start MATERIAL PROVIDED

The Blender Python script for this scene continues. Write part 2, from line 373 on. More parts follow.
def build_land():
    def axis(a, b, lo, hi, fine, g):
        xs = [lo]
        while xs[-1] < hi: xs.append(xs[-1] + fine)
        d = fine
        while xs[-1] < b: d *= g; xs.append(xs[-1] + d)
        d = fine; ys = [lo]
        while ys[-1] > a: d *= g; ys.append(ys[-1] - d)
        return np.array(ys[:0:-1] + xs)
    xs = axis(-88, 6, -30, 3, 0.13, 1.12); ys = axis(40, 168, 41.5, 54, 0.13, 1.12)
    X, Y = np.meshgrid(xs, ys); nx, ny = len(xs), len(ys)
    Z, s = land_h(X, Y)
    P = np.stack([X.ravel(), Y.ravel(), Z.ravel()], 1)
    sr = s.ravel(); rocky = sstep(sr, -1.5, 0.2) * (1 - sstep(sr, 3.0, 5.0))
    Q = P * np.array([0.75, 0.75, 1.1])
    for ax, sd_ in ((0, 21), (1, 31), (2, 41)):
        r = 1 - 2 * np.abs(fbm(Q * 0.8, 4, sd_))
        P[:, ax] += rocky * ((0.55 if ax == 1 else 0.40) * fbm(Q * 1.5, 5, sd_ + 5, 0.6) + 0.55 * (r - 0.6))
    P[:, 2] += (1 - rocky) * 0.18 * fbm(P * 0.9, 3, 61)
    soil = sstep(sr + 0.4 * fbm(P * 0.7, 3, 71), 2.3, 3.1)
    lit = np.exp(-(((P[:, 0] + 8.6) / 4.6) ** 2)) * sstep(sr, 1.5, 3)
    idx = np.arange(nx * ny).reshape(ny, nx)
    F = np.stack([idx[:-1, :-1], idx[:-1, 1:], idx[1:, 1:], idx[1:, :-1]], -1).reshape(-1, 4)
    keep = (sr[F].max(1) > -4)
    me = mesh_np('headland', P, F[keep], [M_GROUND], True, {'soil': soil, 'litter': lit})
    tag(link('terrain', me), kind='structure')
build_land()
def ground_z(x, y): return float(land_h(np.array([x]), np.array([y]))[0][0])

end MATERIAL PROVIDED

* [WHAT YOU NEED TO DO] Print the whole listing again, exactly.

* [OUTPUT BELOW]
The Blender Python script for this scene continues. Write part 2, from line 373 on. More parts follow.
def build_land():
    def axis(a, b, lo, hi, fine, g):
        xs = [lo]
        while xs[-1] < hi: xs.append(xs[-1] + fine)
        d = fine
        while xs[-1] < b: d *= g; xs.append(xs[-1] + d)
        d = fine; ys = [lo]
        while ys[-1] > a: d *= g; ys.append(ys[-1] - d)
        return np.array(ys[:0:-1] + xs)
    xs = axis(-88, 6, -30, 3, 0.13, 1.12); ys = axis(40, 168, 41.5, 54, 0.13, 1.12)
    X, Y = np.meshgrid(xs, ys); nx, ny = len(xs), len(ys)
    Z, s = land_h(X, Y)
    P = np.stack([X.ravel(), Y.ravel(), Z.ravel()], 1)
    sr = s.ravel(); rocky = sstep(sr, -1.5, 0.2) * (1 - sstep(sr, 3.0, 5.0))
    Q = P * np.array([0.75, 0.75, 1.1])
    for ax, sd_ in ((0, 21), (1, 31), (2, 41)):
        r = 1 - 2 * np.abs(fbm(Q * 0.8, 4, sd_))
        P[:, ax] += rocky * ((0.55 if ax == 1 else 0.40) * fbm(Q * 1.5, 5, sd_ + 5, 0.6) + 0.55 * (r - 0.6))
    P[:, 2] += (1 - rocky) * 0.18 * fbm(P * 0.9, 3, 61)
    soil = sstep(sr + 0.4 * fbm(P * 0.7, 3, 71), 2.3, 3.1)
    lit = np.exp(-(((P[:, 0] + 8.6) / 4.6) ** 2)) * sstep(sr, 1.5, 3)
    idx = np.arange(nx * ny).reshape(ny, nx)
    F = np.stack([idx[:-1, :-1], idx[:-1, 1:], idx[1:, 1:], idx[1:, :-1]], -1).reshape(-1, 4)
    keep = (sr[F].max(1) > -4)
    me = mesh_np('headland', P, F[keep], [M_GROUND], True, {'soil': soil, 'litter': lit})
    tag(link('terrain', me), kind='structure')
build_land()
def ground_z(x, y): return float(land_h(np.array([x]), np.array([y]))[0][0])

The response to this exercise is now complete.